──────── SUPPLIED DATA

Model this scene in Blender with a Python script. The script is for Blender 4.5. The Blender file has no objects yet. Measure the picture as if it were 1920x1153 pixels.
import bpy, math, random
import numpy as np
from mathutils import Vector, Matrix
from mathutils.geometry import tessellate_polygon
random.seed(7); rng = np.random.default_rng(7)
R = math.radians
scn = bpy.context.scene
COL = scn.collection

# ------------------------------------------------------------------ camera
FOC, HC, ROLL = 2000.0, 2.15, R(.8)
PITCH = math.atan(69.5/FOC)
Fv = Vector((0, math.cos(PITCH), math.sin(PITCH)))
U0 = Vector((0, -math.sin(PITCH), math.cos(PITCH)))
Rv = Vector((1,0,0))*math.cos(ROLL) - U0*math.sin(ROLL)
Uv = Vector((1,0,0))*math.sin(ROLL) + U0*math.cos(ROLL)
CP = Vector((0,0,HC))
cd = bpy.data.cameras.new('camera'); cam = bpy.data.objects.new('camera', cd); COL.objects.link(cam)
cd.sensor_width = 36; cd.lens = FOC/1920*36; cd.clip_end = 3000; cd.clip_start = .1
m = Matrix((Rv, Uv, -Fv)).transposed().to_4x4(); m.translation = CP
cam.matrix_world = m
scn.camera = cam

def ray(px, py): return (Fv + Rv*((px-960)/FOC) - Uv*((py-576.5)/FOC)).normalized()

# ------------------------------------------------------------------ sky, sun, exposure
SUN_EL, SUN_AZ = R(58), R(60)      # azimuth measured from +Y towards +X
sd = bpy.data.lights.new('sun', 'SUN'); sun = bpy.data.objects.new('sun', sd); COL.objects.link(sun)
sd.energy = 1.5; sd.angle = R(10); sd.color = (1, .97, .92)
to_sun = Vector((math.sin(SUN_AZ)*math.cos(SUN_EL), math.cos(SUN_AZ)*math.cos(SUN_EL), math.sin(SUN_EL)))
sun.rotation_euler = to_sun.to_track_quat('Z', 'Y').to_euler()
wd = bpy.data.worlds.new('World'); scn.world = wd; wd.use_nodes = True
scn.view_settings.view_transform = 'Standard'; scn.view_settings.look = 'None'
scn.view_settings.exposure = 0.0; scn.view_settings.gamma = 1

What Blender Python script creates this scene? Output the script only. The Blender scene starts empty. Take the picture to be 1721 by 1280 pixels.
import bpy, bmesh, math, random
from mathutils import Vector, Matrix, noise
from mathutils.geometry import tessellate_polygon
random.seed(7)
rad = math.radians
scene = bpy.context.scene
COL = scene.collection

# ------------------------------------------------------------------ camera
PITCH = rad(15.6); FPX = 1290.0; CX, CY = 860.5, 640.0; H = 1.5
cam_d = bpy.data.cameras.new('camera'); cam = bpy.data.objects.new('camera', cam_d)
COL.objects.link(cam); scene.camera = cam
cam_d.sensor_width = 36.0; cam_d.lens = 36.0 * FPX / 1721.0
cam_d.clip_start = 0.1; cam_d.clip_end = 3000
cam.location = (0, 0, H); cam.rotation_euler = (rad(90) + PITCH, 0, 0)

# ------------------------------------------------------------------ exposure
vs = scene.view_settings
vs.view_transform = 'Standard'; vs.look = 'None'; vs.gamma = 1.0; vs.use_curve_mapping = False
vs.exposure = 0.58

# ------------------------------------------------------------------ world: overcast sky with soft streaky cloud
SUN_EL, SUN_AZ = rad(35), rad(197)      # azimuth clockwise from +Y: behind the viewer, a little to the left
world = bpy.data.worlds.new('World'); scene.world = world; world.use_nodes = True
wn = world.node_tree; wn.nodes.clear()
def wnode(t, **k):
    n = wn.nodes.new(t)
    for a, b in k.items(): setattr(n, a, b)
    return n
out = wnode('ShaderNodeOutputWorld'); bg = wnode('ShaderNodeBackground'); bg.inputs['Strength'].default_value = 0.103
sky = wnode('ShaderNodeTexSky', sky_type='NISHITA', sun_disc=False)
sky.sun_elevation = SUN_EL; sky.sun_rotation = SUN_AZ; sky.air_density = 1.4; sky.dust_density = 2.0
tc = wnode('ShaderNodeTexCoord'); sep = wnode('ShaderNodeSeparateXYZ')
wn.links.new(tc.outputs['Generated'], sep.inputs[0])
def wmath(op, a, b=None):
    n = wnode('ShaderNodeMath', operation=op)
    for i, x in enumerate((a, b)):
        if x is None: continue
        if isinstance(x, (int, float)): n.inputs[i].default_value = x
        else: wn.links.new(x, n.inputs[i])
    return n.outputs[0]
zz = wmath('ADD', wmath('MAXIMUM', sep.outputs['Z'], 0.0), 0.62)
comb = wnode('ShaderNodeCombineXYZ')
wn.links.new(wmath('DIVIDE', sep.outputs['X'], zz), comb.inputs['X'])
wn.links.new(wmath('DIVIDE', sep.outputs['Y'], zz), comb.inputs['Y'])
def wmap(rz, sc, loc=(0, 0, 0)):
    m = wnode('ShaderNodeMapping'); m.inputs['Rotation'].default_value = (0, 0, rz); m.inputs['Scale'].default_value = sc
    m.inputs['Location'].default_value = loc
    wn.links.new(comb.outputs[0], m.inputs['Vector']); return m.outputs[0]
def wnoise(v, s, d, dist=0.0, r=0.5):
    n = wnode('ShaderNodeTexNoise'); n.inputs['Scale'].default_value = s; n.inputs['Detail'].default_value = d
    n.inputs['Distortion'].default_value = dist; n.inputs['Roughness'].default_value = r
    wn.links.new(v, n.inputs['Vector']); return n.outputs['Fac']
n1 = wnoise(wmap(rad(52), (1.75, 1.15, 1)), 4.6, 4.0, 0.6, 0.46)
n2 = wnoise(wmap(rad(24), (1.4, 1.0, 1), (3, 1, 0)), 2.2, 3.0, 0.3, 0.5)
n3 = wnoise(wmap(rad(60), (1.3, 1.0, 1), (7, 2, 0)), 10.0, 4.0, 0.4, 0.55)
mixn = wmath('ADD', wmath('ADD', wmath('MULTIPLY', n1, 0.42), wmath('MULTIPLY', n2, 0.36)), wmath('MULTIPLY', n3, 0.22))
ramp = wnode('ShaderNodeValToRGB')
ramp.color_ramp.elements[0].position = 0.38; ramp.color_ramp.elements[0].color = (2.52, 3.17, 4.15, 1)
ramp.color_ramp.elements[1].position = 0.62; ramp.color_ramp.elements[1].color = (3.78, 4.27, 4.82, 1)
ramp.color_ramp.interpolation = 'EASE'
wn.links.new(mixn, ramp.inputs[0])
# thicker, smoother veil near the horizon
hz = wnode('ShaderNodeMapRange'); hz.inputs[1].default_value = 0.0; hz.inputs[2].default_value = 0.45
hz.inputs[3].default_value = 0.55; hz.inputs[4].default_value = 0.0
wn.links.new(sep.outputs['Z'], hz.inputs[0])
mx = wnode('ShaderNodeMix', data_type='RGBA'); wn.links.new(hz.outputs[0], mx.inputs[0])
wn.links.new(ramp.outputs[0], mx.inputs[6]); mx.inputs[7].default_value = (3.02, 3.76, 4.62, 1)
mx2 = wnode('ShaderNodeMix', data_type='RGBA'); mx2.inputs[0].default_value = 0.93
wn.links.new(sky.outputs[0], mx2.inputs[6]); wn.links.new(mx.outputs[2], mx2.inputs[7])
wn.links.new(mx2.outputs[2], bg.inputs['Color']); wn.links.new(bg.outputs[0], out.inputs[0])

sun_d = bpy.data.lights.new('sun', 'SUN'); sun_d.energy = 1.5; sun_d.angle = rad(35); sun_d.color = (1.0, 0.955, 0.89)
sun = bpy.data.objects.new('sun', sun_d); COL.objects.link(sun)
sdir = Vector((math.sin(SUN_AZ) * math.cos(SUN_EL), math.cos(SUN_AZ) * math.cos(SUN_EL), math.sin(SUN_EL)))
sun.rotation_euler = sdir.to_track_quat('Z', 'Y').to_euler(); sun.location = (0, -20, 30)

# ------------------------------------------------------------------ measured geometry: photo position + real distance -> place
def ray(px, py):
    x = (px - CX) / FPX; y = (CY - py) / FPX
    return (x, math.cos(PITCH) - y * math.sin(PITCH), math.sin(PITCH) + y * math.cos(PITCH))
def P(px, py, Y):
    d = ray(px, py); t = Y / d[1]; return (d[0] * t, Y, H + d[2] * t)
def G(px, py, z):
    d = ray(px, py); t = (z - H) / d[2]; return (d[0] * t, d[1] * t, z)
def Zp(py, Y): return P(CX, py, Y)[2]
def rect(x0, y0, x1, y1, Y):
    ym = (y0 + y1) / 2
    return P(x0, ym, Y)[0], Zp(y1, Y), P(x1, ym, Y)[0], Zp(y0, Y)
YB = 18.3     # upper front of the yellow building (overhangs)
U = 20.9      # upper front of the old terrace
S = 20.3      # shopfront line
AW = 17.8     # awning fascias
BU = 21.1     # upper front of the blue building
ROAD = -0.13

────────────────

OBJECTIVE:
Quote in full each line from the top of the records above through the line with "COL = scn.collection"; stop after that line.

SOLVED EXERCISE:
Model this scene in Blender with a Python script. The script is for Blender 4.5. The Blender file has no objects yet. Measure the picture as if it were 1920x1153 pixels.
import bpy, math, random
import numpy as np
from mathutils import Vector, Matrix
from mathutils.geometry import tessellate_polygon
random.seed(7); rng = np.random.default_rng(7)
R = math.radians
scn = bpy.context.scene
COL = scn.collection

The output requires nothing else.